INSTRUCTION:
Print exactly those lines that run from the beginning of the data to the line bearing "bg.inputs['Color'].default_value = (1.0, 0.98, 0.955, 1);", inclusive.

STORED DATA:
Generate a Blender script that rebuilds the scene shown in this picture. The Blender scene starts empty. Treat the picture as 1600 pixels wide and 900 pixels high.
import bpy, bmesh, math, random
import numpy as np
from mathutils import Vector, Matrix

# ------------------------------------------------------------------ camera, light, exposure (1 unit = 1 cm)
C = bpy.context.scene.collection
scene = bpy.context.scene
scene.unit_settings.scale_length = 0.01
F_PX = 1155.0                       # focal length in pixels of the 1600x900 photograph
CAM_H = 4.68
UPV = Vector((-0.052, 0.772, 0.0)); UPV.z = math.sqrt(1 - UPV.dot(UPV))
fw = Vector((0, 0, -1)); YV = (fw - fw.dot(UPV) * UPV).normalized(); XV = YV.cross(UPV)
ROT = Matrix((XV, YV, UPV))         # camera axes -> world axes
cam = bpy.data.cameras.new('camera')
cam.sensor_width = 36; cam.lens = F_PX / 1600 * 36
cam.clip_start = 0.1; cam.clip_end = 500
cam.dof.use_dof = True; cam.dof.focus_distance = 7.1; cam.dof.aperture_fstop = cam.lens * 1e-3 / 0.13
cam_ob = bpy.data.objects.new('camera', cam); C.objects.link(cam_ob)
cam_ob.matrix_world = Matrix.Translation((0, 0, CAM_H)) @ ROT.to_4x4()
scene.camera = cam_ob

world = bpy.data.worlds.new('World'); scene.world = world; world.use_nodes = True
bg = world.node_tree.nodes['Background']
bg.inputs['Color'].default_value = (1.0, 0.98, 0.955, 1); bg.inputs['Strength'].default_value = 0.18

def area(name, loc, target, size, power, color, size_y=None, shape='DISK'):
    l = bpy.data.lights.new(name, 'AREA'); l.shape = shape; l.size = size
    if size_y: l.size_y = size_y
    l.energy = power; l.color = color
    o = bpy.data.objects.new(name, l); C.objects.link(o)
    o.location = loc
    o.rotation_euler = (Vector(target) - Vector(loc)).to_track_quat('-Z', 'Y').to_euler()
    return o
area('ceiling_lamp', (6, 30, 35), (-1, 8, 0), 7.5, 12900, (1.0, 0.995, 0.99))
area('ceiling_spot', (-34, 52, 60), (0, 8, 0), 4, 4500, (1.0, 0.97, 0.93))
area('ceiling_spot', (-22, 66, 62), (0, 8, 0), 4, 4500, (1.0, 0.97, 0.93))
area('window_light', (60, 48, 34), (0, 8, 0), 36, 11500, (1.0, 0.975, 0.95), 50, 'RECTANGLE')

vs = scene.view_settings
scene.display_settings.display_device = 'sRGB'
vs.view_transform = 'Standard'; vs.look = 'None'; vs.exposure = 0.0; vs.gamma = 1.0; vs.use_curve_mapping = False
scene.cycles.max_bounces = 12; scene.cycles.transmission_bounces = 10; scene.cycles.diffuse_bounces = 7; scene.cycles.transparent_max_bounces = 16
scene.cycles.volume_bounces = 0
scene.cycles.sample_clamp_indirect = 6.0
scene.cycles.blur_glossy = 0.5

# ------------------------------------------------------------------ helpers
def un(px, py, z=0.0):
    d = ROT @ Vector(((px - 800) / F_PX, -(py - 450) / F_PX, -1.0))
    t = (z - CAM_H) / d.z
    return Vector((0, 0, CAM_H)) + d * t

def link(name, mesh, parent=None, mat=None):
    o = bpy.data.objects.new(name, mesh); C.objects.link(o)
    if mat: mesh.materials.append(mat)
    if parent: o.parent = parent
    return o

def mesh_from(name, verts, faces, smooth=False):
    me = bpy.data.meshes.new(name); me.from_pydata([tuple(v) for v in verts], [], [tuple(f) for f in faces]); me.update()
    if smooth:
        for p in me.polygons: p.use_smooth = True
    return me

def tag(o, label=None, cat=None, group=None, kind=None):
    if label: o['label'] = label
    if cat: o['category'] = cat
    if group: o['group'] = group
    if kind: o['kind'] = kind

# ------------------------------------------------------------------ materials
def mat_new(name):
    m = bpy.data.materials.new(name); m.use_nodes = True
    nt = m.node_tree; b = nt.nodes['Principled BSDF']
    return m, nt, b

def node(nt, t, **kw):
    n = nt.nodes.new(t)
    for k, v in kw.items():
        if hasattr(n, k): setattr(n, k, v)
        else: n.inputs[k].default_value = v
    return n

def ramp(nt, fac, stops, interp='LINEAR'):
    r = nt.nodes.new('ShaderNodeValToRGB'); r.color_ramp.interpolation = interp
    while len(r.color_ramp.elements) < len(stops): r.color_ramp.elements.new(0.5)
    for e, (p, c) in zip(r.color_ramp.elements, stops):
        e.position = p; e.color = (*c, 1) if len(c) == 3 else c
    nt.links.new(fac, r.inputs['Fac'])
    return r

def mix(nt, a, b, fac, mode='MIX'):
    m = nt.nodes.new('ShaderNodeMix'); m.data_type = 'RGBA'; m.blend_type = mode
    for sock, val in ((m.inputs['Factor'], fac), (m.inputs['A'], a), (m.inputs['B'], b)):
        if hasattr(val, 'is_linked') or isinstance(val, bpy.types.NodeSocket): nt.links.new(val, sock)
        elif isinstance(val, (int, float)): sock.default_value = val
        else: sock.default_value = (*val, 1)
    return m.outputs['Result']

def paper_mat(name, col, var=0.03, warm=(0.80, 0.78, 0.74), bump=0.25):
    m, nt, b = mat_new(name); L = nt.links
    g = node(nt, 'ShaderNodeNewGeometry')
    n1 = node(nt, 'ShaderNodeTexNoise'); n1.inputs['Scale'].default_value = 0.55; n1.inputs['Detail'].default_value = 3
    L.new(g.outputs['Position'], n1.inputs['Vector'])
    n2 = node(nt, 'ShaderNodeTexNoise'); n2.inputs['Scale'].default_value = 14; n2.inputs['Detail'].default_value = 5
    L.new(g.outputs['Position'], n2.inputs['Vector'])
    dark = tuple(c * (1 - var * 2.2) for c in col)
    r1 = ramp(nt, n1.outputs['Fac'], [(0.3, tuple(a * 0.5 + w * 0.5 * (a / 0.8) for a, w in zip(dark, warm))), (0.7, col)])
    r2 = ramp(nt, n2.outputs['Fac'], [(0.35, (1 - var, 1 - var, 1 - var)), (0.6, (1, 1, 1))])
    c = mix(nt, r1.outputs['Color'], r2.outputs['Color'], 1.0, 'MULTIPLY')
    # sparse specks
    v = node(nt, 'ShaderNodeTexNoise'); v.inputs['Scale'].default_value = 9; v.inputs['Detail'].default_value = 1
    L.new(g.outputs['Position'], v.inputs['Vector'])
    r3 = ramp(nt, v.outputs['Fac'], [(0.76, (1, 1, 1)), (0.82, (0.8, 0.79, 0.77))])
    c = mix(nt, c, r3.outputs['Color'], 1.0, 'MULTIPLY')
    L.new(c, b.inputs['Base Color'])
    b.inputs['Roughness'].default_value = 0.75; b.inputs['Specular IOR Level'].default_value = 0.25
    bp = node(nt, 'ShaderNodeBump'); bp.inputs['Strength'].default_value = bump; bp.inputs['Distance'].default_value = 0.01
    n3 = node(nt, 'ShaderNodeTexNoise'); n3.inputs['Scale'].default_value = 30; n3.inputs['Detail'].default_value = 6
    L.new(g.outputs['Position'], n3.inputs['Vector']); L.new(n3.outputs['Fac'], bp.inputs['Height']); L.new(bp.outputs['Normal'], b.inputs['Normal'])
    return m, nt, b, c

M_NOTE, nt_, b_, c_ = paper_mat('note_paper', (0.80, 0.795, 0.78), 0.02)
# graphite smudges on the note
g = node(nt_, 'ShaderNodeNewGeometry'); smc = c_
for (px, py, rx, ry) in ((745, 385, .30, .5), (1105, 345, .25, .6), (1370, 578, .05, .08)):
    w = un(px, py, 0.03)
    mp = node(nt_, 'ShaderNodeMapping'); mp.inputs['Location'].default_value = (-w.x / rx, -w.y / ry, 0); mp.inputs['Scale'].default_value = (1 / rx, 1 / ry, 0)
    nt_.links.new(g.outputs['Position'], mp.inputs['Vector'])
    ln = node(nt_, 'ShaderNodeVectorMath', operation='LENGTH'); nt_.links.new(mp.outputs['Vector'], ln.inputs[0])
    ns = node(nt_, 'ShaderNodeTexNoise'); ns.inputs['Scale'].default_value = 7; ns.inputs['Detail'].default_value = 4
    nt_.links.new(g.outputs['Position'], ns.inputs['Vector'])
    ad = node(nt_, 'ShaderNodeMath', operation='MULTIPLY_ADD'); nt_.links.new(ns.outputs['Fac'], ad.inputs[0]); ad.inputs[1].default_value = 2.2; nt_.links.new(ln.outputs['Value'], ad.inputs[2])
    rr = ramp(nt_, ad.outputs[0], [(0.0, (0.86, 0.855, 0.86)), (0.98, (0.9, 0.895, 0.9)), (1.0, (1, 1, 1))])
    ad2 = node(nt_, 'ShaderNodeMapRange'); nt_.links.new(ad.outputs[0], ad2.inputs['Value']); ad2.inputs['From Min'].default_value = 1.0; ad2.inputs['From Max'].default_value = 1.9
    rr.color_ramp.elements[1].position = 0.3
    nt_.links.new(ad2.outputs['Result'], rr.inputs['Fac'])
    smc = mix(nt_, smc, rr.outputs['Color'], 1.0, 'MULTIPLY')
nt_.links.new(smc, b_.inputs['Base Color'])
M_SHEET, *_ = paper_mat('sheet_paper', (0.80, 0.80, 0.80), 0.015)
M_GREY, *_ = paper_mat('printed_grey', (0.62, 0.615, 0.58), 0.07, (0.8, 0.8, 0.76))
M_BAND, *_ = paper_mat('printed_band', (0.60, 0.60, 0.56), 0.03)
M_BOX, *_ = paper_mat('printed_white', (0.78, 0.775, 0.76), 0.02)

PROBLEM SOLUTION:
Generate a Blender script that rebuilds the scene shown in this picture. The Blender scene starts empty. Treat the picture as 1600 pixels wide and 900 pixels high.
import bpy, bmesh, math, random
import numpy as np
from mathutils import Vector, Matrix

# ------------------------------------------------------------------ camera, light, exposure (1 unit = 1 cm)
C = bpy.context.scene.collection
scene = bpy.context.scene
scene.unit_settings.scale_length = 0.01
F_PX = 1155.0                       # focal length in pixels of the 1600x900 photograph
CAM_H = 4.68
UPV = Vector((-0.052, 0.772, 0.0)); UPV.z = math.sqrt(1 - UPV.dot(UPV))
fw = Vector((0, 0, -1)); YV = (fw - fw.dot(UPV) * UPV).normalized(); XV = YV.cross(UPV)
ROT = Matrix((XV, YV, UPV))         # camera axes -> world axes
cam = bpy.data.cameras.new('camera')
cam.sensor_width = 36; cam.lens = F_PX / 1600 * 36
cam.clip_start = 0.1; cam.clip_end = 500
cam.dof.use_dof = True; cam.dof.focus_distance = 7.1; cam.dof.aperture_fstop = cam.lens * 1e-3 / 0.13
cam_ob = bpy.data.objects.new('camera', cam); C.objects.link(cam_ob)
cam_ob.matrix_world = Matrix.Translation((0, 0, CAM_H)) @ ROT.to_4x4()
scene.camera = cam_ob

world = bpy.data.worlds.new('World'); scene.world = world; world.use_nodes = True
bg = world.node_tree.nodes['Background']
bg.inputs['Color'].default_value = (1.0, 0.98, 0.955, 1); bg.inputs['Strength'].default_value = 0.18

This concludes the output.